### Work to complete
Quote, without change, all of the lines that follow.

### Given material
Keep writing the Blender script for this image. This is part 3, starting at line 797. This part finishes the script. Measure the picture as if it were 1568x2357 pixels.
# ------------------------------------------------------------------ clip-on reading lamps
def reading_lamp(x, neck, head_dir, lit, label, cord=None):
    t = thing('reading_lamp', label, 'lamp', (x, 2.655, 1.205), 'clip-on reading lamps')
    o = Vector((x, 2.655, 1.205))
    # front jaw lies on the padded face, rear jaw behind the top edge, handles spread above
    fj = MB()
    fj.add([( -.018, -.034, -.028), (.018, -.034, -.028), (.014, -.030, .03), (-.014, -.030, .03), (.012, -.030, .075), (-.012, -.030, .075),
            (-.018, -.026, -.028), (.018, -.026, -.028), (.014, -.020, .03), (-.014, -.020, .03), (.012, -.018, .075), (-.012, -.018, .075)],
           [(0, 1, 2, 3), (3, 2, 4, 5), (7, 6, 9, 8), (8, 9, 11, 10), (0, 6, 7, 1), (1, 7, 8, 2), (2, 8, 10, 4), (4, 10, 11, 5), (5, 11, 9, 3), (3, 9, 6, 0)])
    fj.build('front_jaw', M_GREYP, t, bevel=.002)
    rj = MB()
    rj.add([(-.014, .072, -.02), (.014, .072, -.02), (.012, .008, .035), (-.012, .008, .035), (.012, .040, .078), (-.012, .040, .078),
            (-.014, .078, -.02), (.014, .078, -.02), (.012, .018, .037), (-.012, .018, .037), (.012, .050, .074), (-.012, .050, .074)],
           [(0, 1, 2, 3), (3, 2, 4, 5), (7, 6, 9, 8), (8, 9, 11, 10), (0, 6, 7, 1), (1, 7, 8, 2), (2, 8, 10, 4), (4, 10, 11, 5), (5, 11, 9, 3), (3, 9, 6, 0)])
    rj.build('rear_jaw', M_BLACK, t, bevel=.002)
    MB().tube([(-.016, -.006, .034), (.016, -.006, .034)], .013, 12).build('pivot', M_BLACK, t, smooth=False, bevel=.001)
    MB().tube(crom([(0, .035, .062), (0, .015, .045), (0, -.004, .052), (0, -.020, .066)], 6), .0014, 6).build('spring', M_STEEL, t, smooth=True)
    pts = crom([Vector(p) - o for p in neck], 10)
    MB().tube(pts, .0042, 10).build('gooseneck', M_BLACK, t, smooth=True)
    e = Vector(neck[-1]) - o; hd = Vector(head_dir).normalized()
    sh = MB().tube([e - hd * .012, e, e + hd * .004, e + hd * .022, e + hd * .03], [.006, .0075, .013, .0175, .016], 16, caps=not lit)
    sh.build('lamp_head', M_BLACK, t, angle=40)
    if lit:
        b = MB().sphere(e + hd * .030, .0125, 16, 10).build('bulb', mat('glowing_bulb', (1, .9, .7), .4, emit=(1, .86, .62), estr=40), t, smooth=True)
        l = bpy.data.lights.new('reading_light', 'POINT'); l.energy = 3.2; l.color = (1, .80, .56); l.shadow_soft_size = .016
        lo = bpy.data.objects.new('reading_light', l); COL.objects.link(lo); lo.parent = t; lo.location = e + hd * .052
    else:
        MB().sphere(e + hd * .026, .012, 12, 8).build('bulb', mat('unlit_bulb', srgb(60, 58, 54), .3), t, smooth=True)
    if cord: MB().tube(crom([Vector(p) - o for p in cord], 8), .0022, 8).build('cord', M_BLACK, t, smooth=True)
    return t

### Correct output
Keep writing the Blender script for this image. This is part 3, starting at line 797. This part finishes the script. Measure the picture as if it were 1568x2357 pixels.
# ------------------------------------------------------------------ clip-on reading lamps
def reading_lamp(x, neck, head_dir, lit, label, cord=None):
    t = thing('reading_lamp', label, 'lamp', (x, 2.655, 1.205), 'clip-on reading lamps')
    o = Vector((x, 2.655, 1.205))
    # front jaw lies on the padded face, rear jaw behind the top edge, handles spread above
    fj = MB()
    fj.add([( -.018, -.034, -.028), (.018, -.034, -.028), (.014, -.030, .03), (-.014, -.030, .03), (.012, -.030, .075), (-.012, -.030, .075),
            (-.018, -.026, -.028), (.018, -.026, -.028), (.014, -.020, .03), (-.014, -.020, .03), (.012, -.018, .075), (-.012, -.018, .075)],
           [(0, 1, 2, 3), (3, 2, 4, 5), (7, 6, 9, 8), (8, 9, 11, 10), (0, 6, 7, 1), (1, 7, 8, 2), (2, 8, 10, 4), (4, 10, 11, 5), (5, 11, 9, 3), (3, 9, 6, 0)])
    fj.build('front_jaw', M_GREYP, t, bevel=.002)
    rj = MB()
    rj.add([(-.014, .072, -.02), (.014, .072, -.02), (.012, .008, .035), (-.012, .008, .035), (.012, .040, .078), (-.012, .040, .078),
            (-.014, .078, -.02), (.014, .078, -.02), (.012, .018, .037), (-.012, .018, .037), (.012, .050, .074), (-.012, .050, .074)],
           [(0, 1, 2, 3), (3, 2, 4, 5), (7, 6, 9, 8), (8, 9, 11, 10), (0, 6, 7, 1), (1, 7, 8, 2), (2, 8, 10, 4), (4, 10, 11, 5), (5, 11, 9, 3), (3, 9, 6, 0)])
    rj.build('rear_jaw', M_BLACK, t, bevel=.002)
    MB().tube([(-.016, -.006, .034), (.016, -.006, .034)], .013, 12).build('pivot', M_BLACK, t, smooth=False, bevel=.001)
    MB().tube(crom([(0, .035, .062), (0, .015, .045), (0, -.004, .052), (0, -.020, .066)], 6), .0014, 6).build('spring', M_STEEL, t, smooth=True)
    pts = crom([Vector(p) - o for p in neck], 10)
    MB().tube(pts, .0042, 10).build('gooseneck', M_BLACK, t, smooth=True)
    e = Vector(neck[-1]) - o; hd = Vector(head_dir).normalized()
    sh = MB().tube([e - hd * .012, e, e + hd * .004, e + hd * .022, e + hd * .03], [.006, .0075, .013, .0175, .016], 16, caps=not lit)
    sh.build('lamp_head', M_BLACK, t, angle=40)
    if lit:
        b = MB().sphere(e + hd * .030, .0125, 16, 10).build('bulb', mat('glowing_bulb', (1, .9, .7), .4, emit=(1, .86, .62), estr=40), t, smooth=True)
        l = bpy.data.lights.new('reading_light', 'POINT'); l.energy = 3.2; l.color = (1, .80, .56); l.shadow_soft_size = .016
        lo = bpy.data.objects.new('reading_light', l); COL.objects.link(lo); lo.parent = t; lo.location = e + hd * .052
    else:
        MB().sphere(e + hd * .026, .012, 12, 8).build('bulb', mat('unlit_bulb', srgb(60, 58, 54), .3), t, smooth=True)
    if cord: MB().tube(crom([Vector(p) - o for p in cord], 8), .0022, 8).build('cord', M_BLACK, t, smooth=True)
    return t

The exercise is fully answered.